8.3.2017 12:09 AM

Innovation

Elon Musk is About to Reveal Tesla "MegaSupercharger" Stations

Tesla

Tesla’s supercharger network is going to get way, way bigger in the next year, but on Wednesday, CEO Elon Musk let on that some of the improvements might be on a different scale than another few charging points.

During a question and answer session of Tesla’s second quarter earnings call, Musk said that Tesla was on the verge of unveiling its first Mega Supercharger station, a combination of a gas station and a luxury-class rest stop, packed to the brim with amenities to keep a Tesla road tripping family occupied while their electric car fills its battery back up at a supercharger.

Musk was responding to a question from Colin Langdon, an analyst at UBS, who wanted to know how Tesla assessed the numbers and needs of its supercharger network going into the mass production of the Tesla Model 3. Musk explained that expanding the network, which he claims will triple by the end of 2018, is more than just adding more superchargers, it’s also figuring out where the superchargers should go. The network is divided between superchargers that are placed strategically on major highways to enable longer distance trips, and ones in city centers that serve the daily demands of customers in high traffic areas (Musk mentioned the the uber-rich, super-dense neighborhood of Malibu in Los Angeles specifically). To make the experience even better for Tesla A-listers and owners, Musk said the company was planning a different kind of supercharger as well.

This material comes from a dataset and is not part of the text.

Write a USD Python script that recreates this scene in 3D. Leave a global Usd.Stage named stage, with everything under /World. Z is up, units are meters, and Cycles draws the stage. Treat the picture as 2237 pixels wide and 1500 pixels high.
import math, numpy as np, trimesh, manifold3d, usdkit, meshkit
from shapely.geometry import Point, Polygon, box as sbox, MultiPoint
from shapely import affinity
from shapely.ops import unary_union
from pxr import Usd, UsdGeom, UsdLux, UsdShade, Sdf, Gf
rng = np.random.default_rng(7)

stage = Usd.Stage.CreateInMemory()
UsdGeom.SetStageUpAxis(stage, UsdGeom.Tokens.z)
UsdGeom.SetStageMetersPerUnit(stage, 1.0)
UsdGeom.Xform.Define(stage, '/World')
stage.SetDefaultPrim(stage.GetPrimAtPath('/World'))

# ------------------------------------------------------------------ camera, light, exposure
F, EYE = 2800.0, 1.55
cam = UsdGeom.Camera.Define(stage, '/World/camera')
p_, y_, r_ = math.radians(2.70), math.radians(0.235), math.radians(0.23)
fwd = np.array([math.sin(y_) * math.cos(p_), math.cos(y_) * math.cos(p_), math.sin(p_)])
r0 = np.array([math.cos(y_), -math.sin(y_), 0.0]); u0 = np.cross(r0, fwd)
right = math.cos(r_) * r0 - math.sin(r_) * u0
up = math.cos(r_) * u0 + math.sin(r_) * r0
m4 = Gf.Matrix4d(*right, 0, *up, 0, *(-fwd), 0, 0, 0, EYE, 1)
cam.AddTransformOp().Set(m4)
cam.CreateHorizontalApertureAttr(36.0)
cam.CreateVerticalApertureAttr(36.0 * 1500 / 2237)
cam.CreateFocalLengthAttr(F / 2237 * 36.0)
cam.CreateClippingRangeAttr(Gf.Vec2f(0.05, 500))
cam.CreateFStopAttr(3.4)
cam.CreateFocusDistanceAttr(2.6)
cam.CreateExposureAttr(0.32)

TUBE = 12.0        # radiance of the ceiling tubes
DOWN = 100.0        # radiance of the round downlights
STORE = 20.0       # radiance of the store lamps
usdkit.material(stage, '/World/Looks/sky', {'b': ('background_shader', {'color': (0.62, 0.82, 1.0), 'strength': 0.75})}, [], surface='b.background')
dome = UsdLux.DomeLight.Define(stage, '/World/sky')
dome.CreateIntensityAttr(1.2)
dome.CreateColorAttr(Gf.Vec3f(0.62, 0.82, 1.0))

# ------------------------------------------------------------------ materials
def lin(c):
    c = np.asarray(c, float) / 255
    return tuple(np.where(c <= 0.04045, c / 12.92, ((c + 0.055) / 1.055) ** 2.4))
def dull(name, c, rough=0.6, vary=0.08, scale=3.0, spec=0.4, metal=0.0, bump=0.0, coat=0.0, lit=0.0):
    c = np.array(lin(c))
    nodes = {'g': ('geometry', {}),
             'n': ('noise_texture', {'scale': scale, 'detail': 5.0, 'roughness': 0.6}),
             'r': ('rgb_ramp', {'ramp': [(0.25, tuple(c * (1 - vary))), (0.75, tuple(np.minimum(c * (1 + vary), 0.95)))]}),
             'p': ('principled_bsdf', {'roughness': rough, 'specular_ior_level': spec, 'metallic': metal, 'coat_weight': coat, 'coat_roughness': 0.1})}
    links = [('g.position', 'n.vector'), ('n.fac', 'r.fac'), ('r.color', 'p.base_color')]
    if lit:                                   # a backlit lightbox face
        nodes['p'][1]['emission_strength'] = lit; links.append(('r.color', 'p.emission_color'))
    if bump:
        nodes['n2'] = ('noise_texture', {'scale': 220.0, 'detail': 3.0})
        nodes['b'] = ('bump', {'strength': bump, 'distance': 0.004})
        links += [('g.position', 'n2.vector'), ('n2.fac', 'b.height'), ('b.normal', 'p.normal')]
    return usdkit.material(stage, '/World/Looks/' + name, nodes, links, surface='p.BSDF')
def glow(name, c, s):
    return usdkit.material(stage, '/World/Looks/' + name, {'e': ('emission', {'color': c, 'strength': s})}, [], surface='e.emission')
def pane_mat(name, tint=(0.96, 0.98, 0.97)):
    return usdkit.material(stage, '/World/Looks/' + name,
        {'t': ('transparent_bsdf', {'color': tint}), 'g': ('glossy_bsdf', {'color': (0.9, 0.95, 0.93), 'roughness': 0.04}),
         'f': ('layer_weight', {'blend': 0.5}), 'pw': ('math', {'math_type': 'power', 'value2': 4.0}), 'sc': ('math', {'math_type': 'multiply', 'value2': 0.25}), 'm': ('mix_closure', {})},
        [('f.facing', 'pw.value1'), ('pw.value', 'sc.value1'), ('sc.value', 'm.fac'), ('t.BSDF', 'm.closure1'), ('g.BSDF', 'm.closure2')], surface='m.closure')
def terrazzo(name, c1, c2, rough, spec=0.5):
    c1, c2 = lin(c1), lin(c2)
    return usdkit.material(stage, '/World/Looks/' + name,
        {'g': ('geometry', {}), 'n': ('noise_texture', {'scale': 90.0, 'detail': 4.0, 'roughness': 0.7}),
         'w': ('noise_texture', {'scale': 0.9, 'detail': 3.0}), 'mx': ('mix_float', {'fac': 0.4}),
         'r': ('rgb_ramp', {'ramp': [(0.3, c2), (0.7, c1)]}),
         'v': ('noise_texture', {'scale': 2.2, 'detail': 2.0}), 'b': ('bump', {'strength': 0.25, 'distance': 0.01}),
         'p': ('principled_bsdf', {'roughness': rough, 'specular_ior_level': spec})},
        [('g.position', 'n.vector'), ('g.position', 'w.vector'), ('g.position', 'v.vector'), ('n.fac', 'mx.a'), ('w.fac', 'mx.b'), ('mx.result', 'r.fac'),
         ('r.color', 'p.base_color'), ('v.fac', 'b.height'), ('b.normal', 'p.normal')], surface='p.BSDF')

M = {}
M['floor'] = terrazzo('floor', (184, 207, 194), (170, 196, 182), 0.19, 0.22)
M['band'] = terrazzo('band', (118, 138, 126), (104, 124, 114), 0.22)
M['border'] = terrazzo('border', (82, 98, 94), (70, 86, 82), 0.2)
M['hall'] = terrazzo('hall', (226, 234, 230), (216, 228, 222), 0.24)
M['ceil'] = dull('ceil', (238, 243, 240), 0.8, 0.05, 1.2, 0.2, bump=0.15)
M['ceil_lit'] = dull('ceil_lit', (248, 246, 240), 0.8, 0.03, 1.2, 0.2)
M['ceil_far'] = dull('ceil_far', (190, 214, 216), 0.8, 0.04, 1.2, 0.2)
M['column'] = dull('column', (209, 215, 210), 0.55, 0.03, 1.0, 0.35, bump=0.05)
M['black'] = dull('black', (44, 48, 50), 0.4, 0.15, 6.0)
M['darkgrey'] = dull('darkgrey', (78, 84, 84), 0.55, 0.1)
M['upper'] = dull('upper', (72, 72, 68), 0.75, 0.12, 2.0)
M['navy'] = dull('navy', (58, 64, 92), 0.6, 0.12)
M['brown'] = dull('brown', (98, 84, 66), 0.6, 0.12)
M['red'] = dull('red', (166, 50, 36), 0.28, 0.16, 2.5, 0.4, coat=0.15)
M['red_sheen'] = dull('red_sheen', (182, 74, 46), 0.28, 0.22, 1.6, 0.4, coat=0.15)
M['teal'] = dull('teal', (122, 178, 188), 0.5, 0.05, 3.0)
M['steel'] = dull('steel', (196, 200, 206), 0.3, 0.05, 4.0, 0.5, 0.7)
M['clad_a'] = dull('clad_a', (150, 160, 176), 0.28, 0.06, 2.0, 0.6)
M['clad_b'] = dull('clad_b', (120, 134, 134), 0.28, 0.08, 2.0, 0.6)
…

A non-mega supercharger in Fremont. Getty Images / Justin Sullivan

“We’ll also be experimenting with our first, I dunno what you’d call it, mega Supercharger location, like really big supercharger location with a bunch of amenities so we’re gonna unveil the first of those relatively soon.” Musk said. “I think we’ll get a sense for how cool it can be to have a great place if you’ve been driving for three four hours to stop, y’know have great restrooms, great food, amenities, hang out for half an hour then be on your way.”

John McNeil, Telsa’s president of global sales and service, chimed in, explaining that in some places, particularly the supercharger stations in between cities, still have a lot of open slots much of the time, meaning that the network isn’t operating at full capacity even at its current size. This, he said, was a good sign for the network being able to handle the influx of Model 3s, which are surely coming as the company ramps up production.